Tuesday, September 14, 2010

The story in 12 steps

On Monday we started with some video clips on editing. The message was that editing is what makes or brakes a video. It is the editing which gives a movie a certain atmosphere. An example was the Americans taking down the statue of Saddam Hussein. Due to the close-up shots of cheering people, the viewer perceives that the Iraqi people are very happy with this "act of liberation". When wide-angle shots would have been used for this news item instead, the viewer would have gotten a totally different impression, because most of the people watching the action weren't cheering at all, just watching silently. This proves how strong editing is, and how big the influence of the media is.

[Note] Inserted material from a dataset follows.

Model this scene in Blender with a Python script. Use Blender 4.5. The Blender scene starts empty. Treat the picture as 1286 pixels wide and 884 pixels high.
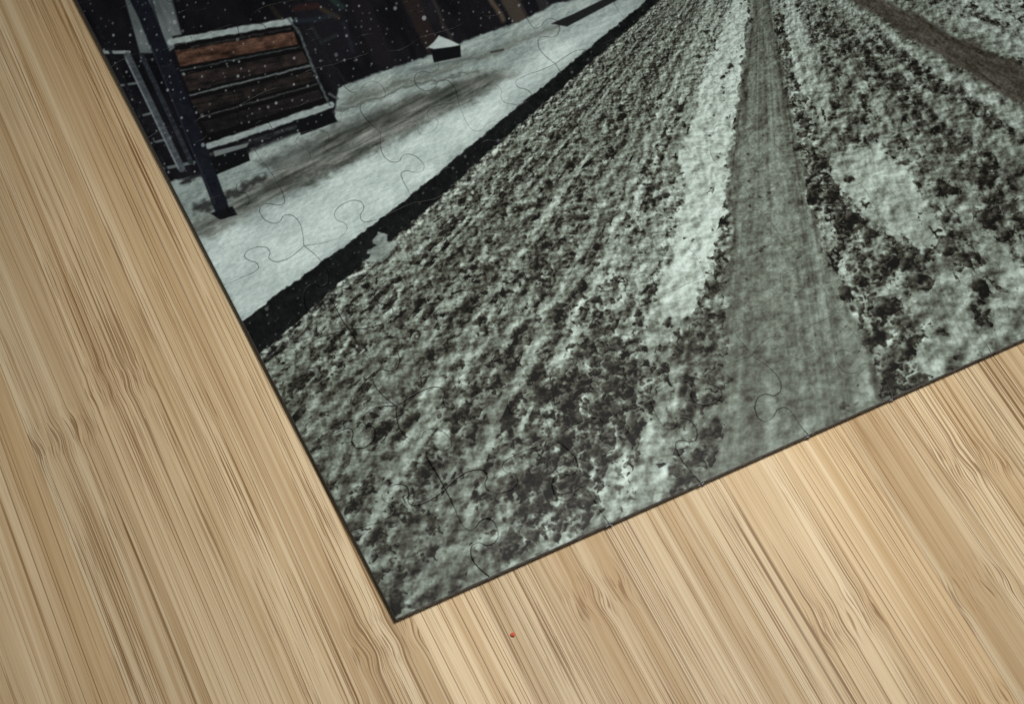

In the afternoon we had to present our story in a 12-step format, our version can be found here. This provided everybody with a different way of looking at their own story and theme. We all learned a lot from the way the different groups tackled the assignment, as well as how they presented themselves. One group had one or two members read from the computer screen, while the others just stood there. Another group just told their story, without really sticking to the 12-step format. Some groups had all people telling some steps, while others even used a powerpoint presentation to bring their ideas across. We decided to let everyone in the group present a few steps, with Isa introducing our group and the characters in the story. We decided against using a powerpoint presentation, because we didn't have enough time to create a suitable presentation, and Eliens had told us that he thought it wasn't really necessary to use one anyway.

Most groups created a linear story especially for the 12-step format, based on their theme. We, on the other hand, used our story as a basis for this format and added some things where necessary. This resulted in some steps of the 12-step format being rather vague, because the actual end result (the interactive video) isn't linear, as opposed to the 12-step format. For example, the 7th step, approach to inmost cave, was the 1st choice in our interactive video. When we got comments on the fact that we didn't come up with a linear story for the 12-step format, but used our interactive video as a basis instead, Eliens remarked that if someone was to judge whether we completed the assignment satisfactorily or not, it would be him, and he said that our approach was also OK. He also liked the fact that we combined the virtual world (farmville) with the real world (the server of farmville is located in the park).

This example proves that the Creative Technology is set up in a way that doesn't limit people in the way they cope with the provided assignments, but instead stimulates them to approach a problem in their own way. The result of this is that everyone will handle an assignment in a different way, giving material for a discussion on which way works best, and what can be learned from others.